▶ Objective
Set down all of the data that follows word for word, without the images.

▶ Dataset records

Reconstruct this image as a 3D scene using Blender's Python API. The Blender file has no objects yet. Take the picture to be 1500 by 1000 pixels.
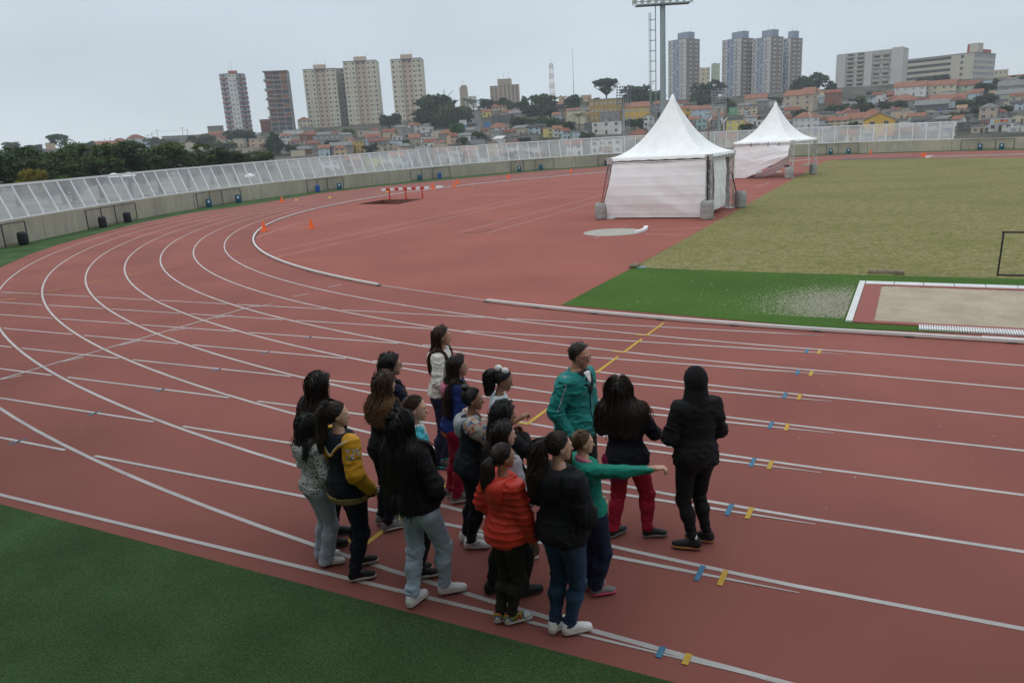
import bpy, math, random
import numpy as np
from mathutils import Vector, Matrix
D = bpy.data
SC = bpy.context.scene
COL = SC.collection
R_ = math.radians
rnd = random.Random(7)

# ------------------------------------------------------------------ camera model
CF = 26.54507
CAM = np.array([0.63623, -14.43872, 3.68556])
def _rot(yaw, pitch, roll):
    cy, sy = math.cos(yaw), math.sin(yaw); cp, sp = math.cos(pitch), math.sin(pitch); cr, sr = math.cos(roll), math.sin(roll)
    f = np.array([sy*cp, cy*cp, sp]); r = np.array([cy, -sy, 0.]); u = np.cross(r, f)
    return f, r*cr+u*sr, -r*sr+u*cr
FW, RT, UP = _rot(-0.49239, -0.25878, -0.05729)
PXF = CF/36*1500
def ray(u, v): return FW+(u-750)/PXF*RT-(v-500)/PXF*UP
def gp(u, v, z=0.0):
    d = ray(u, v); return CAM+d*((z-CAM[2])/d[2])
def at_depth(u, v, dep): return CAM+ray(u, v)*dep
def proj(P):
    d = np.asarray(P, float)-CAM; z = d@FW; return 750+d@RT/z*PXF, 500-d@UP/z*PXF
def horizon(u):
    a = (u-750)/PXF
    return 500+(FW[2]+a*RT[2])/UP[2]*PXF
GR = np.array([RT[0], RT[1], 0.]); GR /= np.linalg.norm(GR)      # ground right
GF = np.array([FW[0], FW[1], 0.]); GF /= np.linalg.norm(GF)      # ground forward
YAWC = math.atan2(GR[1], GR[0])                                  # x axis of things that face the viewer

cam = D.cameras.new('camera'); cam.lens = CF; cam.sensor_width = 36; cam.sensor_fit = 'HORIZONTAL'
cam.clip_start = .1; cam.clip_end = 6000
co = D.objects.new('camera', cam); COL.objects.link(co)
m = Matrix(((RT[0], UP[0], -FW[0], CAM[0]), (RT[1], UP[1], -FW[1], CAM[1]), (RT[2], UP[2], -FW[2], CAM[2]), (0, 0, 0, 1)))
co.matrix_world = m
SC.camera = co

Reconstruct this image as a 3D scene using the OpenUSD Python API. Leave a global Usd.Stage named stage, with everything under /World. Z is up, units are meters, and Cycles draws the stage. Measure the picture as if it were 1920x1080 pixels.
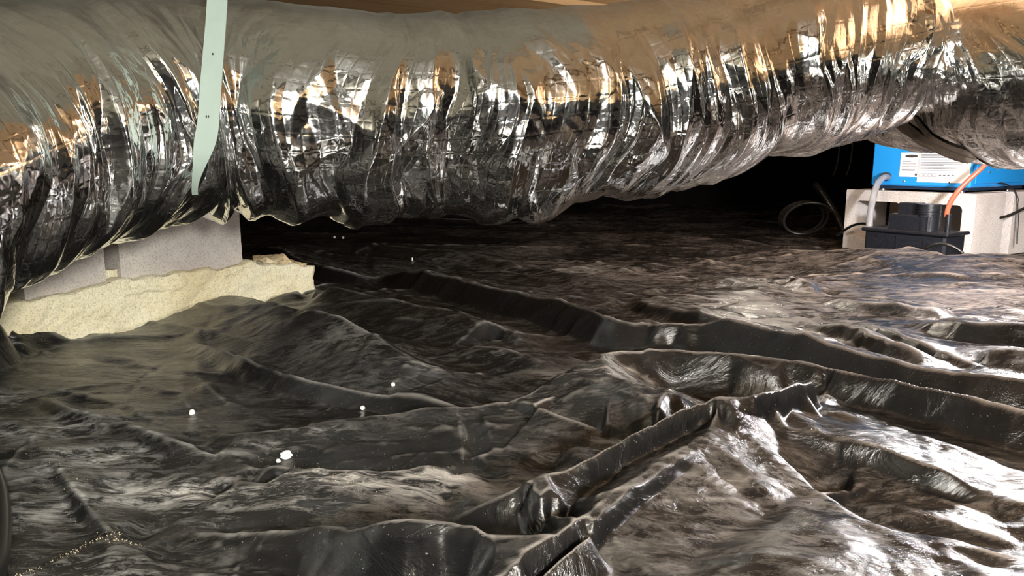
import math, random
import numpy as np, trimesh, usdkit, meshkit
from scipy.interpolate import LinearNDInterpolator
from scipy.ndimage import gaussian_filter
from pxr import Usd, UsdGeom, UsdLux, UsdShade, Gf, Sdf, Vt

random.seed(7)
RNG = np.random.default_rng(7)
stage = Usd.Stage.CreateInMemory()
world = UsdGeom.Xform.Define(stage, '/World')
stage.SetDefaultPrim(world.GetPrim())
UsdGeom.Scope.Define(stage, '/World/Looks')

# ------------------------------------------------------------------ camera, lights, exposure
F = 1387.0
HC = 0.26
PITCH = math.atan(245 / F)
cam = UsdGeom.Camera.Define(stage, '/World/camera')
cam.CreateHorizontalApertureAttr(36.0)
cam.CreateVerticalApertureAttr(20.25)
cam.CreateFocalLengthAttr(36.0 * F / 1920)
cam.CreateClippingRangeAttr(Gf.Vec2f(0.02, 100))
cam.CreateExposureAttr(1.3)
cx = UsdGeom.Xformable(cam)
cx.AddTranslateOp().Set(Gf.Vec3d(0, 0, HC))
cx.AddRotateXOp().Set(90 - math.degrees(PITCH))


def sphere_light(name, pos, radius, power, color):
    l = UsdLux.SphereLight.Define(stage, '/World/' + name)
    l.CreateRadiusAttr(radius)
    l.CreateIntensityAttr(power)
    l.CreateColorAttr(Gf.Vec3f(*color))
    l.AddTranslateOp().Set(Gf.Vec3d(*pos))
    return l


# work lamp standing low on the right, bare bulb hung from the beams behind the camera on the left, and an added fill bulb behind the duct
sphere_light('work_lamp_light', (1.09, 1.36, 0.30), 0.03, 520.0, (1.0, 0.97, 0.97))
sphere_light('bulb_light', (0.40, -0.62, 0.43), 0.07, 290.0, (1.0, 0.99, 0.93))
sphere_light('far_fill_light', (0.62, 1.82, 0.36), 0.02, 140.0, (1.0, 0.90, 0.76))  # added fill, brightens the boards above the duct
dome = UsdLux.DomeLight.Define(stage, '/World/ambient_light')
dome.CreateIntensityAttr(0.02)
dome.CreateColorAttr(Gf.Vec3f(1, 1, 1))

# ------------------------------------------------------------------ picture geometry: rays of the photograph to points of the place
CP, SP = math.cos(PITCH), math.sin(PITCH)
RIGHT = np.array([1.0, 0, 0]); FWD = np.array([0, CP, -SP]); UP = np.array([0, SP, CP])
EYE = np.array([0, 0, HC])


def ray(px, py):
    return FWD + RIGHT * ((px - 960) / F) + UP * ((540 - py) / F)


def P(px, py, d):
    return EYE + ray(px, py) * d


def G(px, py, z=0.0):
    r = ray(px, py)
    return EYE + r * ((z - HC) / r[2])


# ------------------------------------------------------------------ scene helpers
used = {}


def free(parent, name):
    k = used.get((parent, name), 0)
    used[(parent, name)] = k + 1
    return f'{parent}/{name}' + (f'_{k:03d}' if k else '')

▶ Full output
Reconstruct this image as a 3D scene using Blender's Python API. The Blender file has no objects yet. Take the picture to be 1500 by 1000 pixels.
import bpy, math, random
import numpy as np
from mathutils import Vector, Matrix
D = bpy.data
SC = bpy.context.scene
COL = SC.collection
R_ = math.radians
rnd = random.Random(7)

# ------------------------------------------------------------------ camera model
CF = 26.54507
CAM = np.array([0.63623, -14.43872, 3.68556])
def _rot(yaw, pitch, roll):
    cy, sy = math.cos(yaw), math.sin(yaw); cp, sp = math.cos(pitch), math.sin(pitch); cr, sr = math.cos(roll), math.sin(roll)
    f = np.array([sy*cp, cy*cp, sp]); r = np.array([cy, -sy, 0.]); u = np.cross(r, f)
    return f, r*cr+u*sr, -r*sr+u*cr
FW, RT, UP = _rot(-0.49239, -0.25878, -0.05729)
PXF = CF/36*1500
def ray(u, v): return FW+(u-750)/PXF*RT-(v-500)/PXF*UP
def gp(u, v, z=0.0):
    d = ray(u, v); return CAM+d*((z-CAM[2])/d[2])
def at_depth(u, v, dep): return CAM+ray(u, v)*dep
def proj(P):
    d = np.asarray(P, float)-CAM; z = d@FW; return 750+d@RT/z*PXF, 500-d@UP/z*PXF
def horizon(u):
    a = (u-750)/PXF
    return 500+(FW[2]+a*RT[2])/UP[2]*PXF
GR = np.array([RT[0], RT[1], 0.]); GR /= np.linalg.norm(GR)      # ground right
GF = np.array([FW[0], FW[1], 0.]); GF /= np.linalg.norm(GF)      # ground forward
YAWC = math.atan2(GR[1], GR[0])                                  # x axis of things that face the viewer

cam = D.cameras.new('camera'); cam.lens = CF; cam.sensor_width = 36; cam.sensor_fit = 'HORIZONTAL'
cam.clip_start = .1; cam.clip_end = 6000
co = D.objects.new('camera', cam); COL.objects.link(co)
m = Matrix(((RT[0], UP[0], -FW[0], CAM[0]), (RT[1], UP[1], -FW[1], CAM[1]), (RT[2], UP[2], -FW[2], CAM[2]), (0, 0, 0, 1)))
co.matrix_world = m
SC.camera = co

Reconstruct this image as a 3D scene using the OpenUSD Python API. Leave a global Usd.Stage named stage, with everything under /World. Z is up, units are meters, and Cycles draws the stage. Measure the picture as if it were 1920x1080 pixels.
import math, random
import numpy as np, trimesh, usdkit, meshkit
from scipy.interpolate import LinearNDInterpolator
from scipy.ndimage import gaussian_filter
from pxr import Usd, UsdGeom, UsdLux, UsdShade, Gf, Sdf, Vt

random.seed(7)
RNG = np.random.default_rng(7)
stage = Usd.Stage.CreateInMemory()
world = UsdGeom.Xform.Define(stage, '/World')
stage.SetDefaultPrim(world.GetPrim())
UsdGeom.Scope.Define(stage, '/World/Looks')

# ------------------------------------------------------------------ camera, lights, exposure
F = 1387.0
HC = 0.26
PITCH = math.atan(245 / F)
cam = UsdGeom.Camera.Define(stage, '/World/camera')
cam.CreateHorizontalApertureAttr(36.0)
cam.CreateVerticalApertureAttr(20.25)
cam.CreateFocalLengthAttr(36.0 * F / 1920)
cam.CreateClippingRangeAttr(Gf.Vec2f(0.02, 100))
cam.CreateExposureAttr(1.3)
cx = UsdGeom.Xformable(cam)
cx.AddTranslateOp().Set(Gf.Vec3d(0, 0, HC))
cx.AddRotateXOp().Set(90 - math.degrees(PITCH))


def sphere_light(name, pos, radius, power, color):
    l = UsdLux.SphereLight.Define(stage, '/World/' + name)
    l.CreateRadiusAttr(radius)
    l.CreateIntensityAttr(power)
    l.CreateColorAttr(Gf.Vec3f(*color))
    l.AddTranslateOp().Set(Gf.Vec3d(*pos))
    return l


# work lamp standing low on the right, bare bulb hung from the beams behind the camera on the left, and an added fill bulb behind the duct
sphere_light('work_lamp_light', (1.09, 1.36, 0.30), 0.03, 520.0, (1.0, 0.97, 0.97))
sphere_light('bulb_light', (0.40, -0.62, 0.43), 0.07, 290.0, (1.0, 0.99, 0.93))
sphere_light('far_fill_light', (0.62, 1.82, 0.36), 0.02, 140.0, (1.0, 0.90, 0.76))  # added fill, brightens the boards above the duct
dome = UsdLux.DomeLight.Define(stage, '/World/ambient_light')
dome.CreateIntensityAttr(0.02)
dome.CreateColorAttr(Gf.Vec3f(1, 1, 1))

# ------------------------------------------------------------------ picture geometry: rays of the photograph to points of the place
CP, SP = math.cos(PITCH), math.sin(PITCH)
RIGHT = np.array([1.0, 0, 0]); FWD = np.array([0, CP, -SP]); UP = np.array([0, SP, CP])
EYE = np.array([0, 0, HC])


def ray(px, py):
    return FWD + RIGHT * ((px - 960) / F) + UP * ((540 - py) / F)


def P(px, py, d):
    return EYE + ray(px, py) * d


def G(px, py, z=0.0):
    r = ray(px, py)
    return EYE + r * ((z - HC) / r[2])


# ------------------------------------------------------------------ scene helpers
used = {}


def free(parent, name):
    k = used.get((parent, name), 0)
    used[(parent, name)] = k + 1
    return f'{parent}/{name}' + (f'_{k:03d}' if k else '')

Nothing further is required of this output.